When it comes to understanding House Minority Leader Kevin McCarthy’s perspective on Donald Trump and the Jan. 6 attack, consider a brief timeline from early last year.
On Jan. 6, during the attack on the Capitol, McCarthy and Trump reportedly had a tense conversation in which the minority leader pressed the then-president to tell the rioters to stand down. According to a different GOP lawmaker, Trump said, “Well, Kevin, I guess these people are more upset about the election than you are.”
On Jan. 10, McCarthy privately told his House Republican colleagues that he was prepared to tell Trump he should resign the presidency.
On Jan. 11, McCarthy said he’d spoken to Trump, and the then-president had told him that he accepted some responsibility for the insurrectionist violence.
On Jan. 13, McCarthy said on the House floor that Trump “bears responsibility“ for the attack.
If we were to simply stop here, this timeline would seem to offer a complete, week-long story in which McCarthy had taken a series of morally defensible stands.
The problem, of course, is that we can’t stop here.
The former president was reportedly infuriated by the Californian’s Jan. 13 remarks, because Trump expected his ostensible allies to show absolute, genuflecting fealty at all times.

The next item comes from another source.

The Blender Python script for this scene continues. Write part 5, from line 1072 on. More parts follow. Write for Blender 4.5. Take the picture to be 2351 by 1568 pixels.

And with this in mind, on Jan. 21, just eight days after his pre-written remarks on the House floor, McCarthy started hedging. Referring to Trump and the violence, the Californian told reporters, “I don’t believe he provoked [the riot] if you listen to what he said at the rally.”
A few days later, the minority leader added that instead of holding the former president responsible, it’d be fairer to say “everybody across this country has some responsibility.”
A few days after that, McCarthy traveled to Mar-a-Lago to effectively kiss the ring, and an even more ridiculous pattern soon followed.